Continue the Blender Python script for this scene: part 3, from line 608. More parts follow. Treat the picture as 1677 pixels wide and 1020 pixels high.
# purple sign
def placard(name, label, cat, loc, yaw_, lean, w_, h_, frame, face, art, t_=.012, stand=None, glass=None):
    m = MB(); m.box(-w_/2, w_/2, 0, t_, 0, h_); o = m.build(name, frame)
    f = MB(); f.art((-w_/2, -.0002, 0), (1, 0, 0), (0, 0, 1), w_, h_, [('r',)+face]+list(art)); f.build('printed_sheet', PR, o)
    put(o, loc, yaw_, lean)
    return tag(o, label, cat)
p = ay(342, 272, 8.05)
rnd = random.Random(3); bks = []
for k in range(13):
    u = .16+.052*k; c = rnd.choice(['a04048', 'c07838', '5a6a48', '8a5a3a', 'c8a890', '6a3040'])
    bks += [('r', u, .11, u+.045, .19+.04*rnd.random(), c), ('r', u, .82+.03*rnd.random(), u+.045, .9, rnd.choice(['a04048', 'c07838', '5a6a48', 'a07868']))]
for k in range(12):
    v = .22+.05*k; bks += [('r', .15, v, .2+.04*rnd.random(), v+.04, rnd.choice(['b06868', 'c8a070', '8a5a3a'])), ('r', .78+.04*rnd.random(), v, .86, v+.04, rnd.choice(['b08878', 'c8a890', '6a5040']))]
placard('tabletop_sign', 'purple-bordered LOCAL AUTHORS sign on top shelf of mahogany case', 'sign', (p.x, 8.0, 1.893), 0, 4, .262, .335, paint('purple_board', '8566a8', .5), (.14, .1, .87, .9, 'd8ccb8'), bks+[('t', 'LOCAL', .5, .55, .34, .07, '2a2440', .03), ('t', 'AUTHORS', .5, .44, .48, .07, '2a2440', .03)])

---

Reproduce every line of the data verbatim.

Continue the Blender Python script for this scene: part 3, from line 608. More parts follow. Treat the picture as 1677 pixels wide and 1020 pixels high.
# purple sign
def placard(name, label, cat, loc, yaw_, lean, w_, h_, frame, face, art, t_=.012, stand=None, glass=None):
    m = MB(); m.box(-w_/2, w_/2, 0, t_, 0, h_); o = m.build(name, frame)
    f = MB(); f.art((-w_/2, -.0002, 0), (1, 0, 0), (0, 0, 1), w_, h_, [('r',)+face]+list(art)); f.build('printed_sheet', PR, o)
    put(o, loc, yaw_, lean)
    return tag(o, label, cat)
p = ay(342, 272, 8.05)
rnd = random.Random(3); bks = []
for k in range(13):
    u = .16+.052*k; c = rnd.choice(['a04048', 'c07838', '5a6a48', '8a5a3a', 'c8a890', '6a3040'])
    bks += [('r', u, .11, u+.045, .19+.04*rnd.random(), c), ('r', u, .82+.03*rnd.random(), u+.045, .9, rnd.choice(['a04048', 'c07838', '5a6a48', 'a07868']))]
for k in range(12):
    v = .22+.05*k; bks += [('r', .15, v, .2+.04*rnd.random(), v+.04, rnd.choice(['b06868', 'c8a070', '8a5a3a'])), ('r', .78+.04*rnd.random(), v, .86, v+.04, rnd.choice(['b08878', 'c8a890', '6a5040']))]
placard('tabletop_sign', 'purple-bordered LOCAL AUTHORS sign on top shelf of mahogany case', 'sign', (p.x, 8.0, 1.893), 0, 4, .262, .335, paint('purple_board', '8566a8', .5), (.14, .1, .87, .9, 'd8ccb8'), bks+[('t', 'LOCAL', .5, .55, .34, .07, '2a2440', .03), ('t', 'AUTHORS', .5, .44, .48, .07, '2a2440', .03)])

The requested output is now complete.